ASADABAD, Afghanistan - Taliban insurgents overran an Afghan National Army base near Asadabad Sunday morning, killing 21 soldiers in their bunks in what appeared to be the worst single blow to government forces since 2010, according to both government and insurgent officials.

President Hamid Karzai ordered an investigation and canceled a planned state visit to Sri Lanka in response to the attack, in the Ghaziabad district of Kunar province, near the eastern border with Pakistan.

The attack highlighted the vulnerability of Afghan military units, which are generally no longer accompanied by U.S. or other NATO advisers and do not have the close air support they often enjoyed. And it raised questions about the Afghans' ability to hold out against the insurgents on their own as the NATO mission winds down and international forces prepare to leave Afghanistan at the end of 2014.
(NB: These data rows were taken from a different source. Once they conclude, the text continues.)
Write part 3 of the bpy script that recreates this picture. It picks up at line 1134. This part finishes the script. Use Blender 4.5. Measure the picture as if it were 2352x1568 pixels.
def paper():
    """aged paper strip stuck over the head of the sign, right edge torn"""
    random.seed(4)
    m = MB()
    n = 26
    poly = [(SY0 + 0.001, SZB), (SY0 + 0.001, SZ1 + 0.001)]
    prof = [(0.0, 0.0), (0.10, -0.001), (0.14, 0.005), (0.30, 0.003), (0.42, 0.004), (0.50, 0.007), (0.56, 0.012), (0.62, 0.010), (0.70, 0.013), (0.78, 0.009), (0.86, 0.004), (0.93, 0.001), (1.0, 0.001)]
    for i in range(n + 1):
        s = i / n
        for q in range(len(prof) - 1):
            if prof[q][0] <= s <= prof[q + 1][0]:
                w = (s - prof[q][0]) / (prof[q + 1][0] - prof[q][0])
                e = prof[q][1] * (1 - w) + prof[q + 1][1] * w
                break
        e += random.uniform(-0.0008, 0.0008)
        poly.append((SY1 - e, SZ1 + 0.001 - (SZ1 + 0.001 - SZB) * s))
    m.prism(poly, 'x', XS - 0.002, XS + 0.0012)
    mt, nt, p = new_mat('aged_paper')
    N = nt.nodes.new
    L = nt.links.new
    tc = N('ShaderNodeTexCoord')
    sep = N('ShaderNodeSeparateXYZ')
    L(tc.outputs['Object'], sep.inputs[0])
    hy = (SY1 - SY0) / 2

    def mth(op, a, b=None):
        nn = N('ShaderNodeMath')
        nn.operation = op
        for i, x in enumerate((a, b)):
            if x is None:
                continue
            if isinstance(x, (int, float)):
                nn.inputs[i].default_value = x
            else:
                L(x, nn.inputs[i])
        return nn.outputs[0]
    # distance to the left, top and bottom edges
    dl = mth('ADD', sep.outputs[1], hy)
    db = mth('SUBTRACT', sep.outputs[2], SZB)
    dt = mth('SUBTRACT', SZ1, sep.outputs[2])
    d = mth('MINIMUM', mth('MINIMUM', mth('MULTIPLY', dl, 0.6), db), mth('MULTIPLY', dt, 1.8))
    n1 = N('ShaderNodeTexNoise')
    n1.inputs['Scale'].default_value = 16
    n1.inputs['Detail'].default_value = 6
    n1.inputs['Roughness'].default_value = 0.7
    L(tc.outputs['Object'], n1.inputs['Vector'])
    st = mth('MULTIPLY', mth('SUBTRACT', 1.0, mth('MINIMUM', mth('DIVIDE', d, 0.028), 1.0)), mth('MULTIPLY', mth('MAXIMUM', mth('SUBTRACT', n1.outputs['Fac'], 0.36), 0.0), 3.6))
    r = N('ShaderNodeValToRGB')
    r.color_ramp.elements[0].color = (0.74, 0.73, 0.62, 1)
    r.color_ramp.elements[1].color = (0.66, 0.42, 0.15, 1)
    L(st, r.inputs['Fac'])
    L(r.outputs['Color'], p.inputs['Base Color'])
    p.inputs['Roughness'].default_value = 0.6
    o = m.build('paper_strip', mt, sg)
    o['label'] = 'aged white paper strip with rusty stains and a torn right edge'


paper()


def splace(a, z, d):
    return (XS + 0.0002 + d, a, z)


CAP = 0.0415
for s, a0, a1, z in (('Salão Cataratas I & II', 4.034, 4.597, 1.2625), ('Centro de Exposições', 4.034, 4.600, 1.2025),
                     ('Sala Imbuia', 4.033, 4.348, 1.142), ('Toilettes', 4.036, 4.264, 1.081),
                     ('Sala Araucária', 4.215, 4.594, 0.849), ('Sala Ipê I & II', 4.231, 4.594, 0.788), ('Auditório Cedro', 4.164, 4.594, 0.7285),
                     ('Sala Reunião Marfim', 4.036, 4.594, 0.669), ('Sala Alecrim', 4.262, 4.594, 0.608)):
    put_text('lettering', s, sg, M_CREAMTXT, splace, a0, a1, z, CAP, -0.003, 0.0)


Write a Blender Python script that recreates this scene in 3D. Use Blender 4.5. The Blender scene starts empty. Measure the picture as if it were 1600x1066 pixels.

At the same time, there were new signals that efforts to start peace talks with the insurgents were foundering. In an unusual statement released Sunday, the Taliban acknowledged that it had suspended talks with the Americans aimed at a prisoner exchange: the release of five Taliban prisoners held at the Guantanamo Bay prison camp in exchange for the lone American prisoner of war held by the Taliban, Sgt. Bowe Bergdahl.

A Taliban spokesman, Zabiullah Mujahid, said that the talks had taken place with the mediation of Qatar, but that the insurgents had broken them off because of the "complicated political situation" in Afghanistan. He did not elaborate.

The governor of Kunar province, Shuja al-Mulk Jalala, said it appeared that infiltrators had let the Taliban insurgents into the base around 4 a.m., and that most of those who died had been killed in their sleep. Jalala put the death toll at 20, with eight other soldiers reported to have been taken prisoner by the insurgents.

Based on the latest statistics available, through last June, army fatalities had more than doubled compared with the previous year, coinciding with a steady decrease in American and NATO forces in country.

"This incident is so painful and upsetting, and why did it happen?" said Mirdad Khan Nejrabi, head of the Afghan Parliament's internal security committee.

He criticized Karzai for appearing to show more concern for Taliban prisoners than for his own troops in the field.